## Provided records
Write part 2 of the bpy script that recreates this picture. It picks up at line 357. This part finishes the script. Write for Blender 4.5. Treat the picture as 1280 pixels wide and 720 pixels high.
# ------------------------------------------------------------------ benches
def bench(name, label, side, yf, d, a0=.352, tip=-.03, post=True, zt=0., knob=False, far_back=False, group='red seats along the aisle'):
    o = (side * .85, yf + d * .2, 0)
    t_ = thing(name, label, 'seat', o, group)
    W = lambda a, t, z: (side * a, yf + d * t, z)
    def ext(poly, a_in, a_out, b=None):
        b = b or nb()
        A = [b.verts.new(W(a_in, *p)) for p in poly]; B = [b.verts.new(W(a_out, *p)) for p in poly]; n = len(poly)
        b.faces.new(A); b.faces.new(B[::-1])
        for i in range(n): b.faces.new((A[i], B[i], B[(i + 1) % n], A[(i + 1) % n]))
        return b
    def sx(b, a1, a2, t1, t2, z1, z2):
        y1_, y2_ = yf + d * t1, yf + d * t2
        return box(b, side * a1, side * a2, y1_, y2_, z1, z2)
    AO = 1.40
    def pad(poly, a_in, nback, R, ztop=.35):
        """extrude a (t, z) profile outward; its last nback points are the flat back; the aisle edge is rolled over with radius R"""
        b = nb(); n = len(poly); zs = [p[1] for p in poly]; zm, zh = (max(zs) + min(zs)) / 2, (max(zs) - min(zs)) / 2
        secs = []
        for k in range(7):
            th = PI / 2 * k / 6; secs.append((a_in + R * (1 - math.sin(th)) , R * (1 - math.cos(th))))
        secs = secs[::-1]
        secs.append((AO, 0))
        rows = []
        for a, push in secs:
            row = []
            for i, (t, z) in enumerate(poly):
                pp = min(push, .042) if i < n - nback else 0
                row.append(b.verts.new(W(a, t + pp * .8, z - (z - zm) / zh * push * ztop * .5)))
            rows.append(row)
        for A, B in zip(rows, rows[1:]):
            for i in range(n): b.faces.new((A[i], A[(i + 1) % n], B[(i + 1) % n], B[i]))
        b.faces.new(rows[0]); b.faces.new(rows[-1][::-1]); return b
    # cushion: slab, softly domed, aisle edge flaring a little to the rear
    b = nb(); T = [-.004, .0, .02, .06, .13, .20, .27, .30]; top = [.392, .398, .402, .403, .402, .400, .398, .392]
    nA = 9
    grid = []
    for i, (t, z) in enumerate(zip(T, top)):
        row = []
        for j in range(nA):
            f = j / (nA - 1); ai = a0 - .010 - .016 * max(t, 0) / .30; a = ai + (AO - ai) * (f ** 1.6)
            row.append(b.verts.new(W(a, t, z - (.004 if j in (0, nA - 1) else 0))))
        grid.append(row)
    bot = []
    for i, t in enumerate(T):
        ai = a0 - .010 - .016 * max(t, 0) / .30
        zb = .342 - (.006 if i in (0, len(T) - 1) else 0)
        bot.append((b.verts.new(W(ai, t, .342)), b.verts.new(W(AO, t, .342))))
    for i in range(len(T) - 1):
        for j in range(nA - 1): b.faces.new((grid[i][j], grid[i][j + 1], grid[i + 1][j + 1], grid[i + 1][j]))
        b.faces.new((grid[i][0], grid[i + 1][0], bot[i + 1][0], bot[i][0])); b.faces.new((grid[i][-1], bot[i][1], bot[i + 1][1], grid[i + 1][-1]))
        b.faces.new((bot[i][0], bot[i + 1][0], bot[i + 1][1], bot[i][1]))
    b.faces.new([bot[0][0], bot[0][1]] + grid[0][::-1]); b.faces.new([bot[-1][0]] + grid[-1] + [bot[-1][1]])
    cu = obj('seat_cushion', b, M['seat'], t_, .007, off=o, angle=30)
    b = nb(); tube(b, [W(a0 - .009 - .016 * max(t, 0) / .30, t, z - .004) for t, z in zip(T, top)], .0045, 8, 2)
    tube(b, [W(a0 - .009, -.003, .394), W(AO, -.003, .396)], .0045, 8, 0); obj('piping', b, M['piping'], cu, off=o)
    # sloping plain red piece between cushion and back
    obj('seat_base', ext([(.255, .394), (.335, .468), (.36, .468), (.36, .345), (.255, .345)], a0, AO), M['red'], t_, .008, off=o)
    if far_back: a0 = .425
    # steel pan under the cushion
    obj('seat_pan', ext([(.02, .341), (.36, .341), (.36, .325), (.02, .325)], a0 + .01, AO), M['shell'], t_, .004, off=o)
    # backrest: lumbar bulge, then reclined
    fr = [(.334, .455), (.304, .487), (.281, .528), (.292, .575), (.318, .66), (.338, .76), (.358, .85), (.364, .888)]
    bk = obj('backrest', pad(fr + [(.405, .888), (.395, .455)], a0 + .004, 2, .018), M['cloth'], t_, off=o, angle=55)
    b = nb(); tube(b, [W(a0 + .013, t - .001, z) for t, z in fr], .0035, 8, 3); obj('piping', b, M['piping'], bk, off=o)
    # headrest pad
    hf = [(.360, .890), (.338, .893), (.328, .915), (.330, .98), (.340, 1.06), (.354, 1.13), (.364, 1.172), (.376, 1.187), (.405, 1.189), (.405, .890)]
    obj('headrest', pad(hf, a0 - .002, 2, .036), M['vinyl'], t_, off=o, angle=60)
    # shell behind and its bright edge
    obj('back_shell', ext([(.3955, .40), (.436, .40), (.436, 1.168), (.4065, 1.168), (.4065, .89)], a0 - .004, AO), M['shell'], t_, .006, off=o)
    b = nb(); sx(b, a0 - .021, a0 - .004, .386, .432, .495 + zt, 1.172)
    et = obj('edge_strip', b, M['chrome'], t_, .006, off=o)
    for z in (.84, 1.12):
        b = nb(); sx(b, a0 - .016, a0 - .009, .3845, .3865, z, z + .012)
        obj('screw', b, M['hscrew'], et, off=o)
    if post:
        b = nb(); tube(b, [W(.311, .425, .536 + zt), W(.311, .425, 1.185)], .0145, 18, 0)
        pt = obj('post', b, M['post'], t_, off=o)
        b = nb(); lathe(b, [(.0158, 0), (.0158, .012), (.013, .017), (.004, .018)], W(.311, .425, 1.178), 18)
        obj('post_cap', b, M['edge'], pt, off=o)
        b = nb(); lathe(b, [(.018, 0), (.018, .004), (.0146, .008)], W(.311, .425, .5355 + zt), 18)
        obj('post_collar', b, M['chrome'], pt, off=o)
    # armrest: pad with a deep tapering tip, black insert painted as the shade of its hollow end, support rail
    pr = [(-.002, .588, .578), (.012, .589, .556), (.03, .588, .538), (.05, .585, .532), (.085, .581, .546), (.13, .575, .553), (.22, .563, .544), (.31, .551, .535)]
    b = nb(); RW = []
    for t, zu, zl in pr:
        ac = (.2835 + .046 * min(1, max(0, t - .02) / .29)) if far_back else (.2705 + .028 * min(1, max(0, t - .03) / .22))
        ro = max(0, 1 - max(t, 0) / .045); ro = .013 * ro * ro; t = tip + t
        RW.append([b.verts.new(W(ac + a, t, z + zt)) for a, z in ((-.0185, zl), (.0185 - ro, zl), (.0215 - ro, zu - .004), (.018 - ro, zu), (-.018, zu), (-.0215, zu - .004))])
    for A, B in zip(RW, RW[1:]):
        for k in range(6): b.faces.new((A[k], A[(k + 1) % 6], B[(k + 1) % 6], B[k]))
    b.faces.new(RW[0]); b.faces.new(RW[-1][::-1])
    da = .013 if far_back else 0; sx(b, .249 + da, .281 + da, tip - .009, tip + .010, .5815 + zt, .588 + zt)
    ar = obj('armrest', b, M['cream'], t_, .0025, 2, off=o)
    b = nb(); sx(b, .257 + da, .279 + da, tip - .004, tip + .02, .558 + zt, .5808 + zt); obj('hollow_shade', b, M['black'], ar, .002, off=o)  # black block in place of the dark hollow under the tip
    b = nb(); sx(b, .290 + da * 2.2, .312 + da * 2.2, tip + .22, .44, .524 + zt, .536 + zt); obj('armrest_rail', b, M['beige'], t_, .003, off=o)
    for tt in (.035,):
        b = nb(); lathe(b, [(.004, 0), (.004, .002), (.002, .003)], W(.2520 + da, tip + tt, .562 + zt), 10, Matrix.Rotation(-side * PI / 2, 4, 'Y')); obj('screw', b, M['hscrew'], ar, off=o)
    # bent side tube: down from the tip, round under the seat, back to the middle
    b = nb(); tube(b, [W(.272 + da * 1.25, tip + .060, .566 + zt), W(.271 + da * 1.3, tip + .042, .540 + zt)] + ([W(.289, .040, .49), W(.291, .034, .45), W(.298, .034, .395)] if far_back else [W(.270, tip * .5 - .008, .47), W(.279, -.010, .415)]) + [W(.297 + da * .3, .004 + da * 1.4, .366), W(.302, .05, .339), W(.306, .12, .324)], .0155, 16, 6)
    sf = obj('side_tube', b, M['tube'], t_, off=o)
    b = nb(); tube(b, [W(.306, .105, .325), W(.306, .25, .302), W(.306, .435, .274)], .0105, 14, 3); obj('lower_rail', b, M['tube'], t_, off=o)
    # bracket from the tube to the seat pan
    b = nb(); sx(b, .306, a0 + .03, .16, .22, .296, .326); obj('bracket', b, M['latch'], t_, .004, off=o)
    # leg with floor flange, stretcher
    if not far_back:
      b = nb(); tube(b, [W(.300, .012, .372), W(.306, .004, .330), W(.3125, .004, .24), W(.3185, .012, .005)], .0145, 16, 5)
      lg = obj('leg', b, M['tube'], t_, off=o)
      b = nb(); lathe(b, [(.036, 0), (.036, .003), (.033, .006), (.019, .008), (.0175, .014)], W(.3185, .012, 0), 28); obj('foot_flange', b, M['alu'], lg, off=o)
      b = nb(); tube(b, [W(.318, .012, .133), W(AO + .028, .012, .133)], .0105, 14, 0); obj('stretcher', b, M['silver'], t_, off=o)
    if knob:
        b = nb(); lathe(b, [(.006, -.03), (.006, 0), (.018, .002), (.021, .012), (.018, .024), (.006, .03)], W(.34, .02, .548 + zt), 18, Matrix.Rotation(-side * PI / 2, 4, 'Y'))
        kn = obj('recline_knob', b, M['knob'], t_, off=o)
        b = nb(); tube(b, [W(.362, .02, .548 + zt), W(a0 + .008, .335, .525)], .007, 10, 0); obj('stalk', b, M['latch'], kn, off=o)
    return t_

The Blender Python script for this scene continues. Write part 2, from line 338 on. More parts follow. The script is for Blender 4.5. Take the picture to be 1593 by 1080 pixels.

## Exercise aim
Sift the material for lines with the string "script". Copy each one found.

## Output
Write part 2 of the bpy script that recreates this picture. It picks up at line 357. This part finishes the script. Write for Blender 4.5. Treat the picture as 1280 pixels wide and 720 pixels high.
The Blender Python script for this scene continues. Write part 2, from line 338 on. More parts follow. The script is for Blender 4.5. Take the picture to be 1593 by 1080 pixels.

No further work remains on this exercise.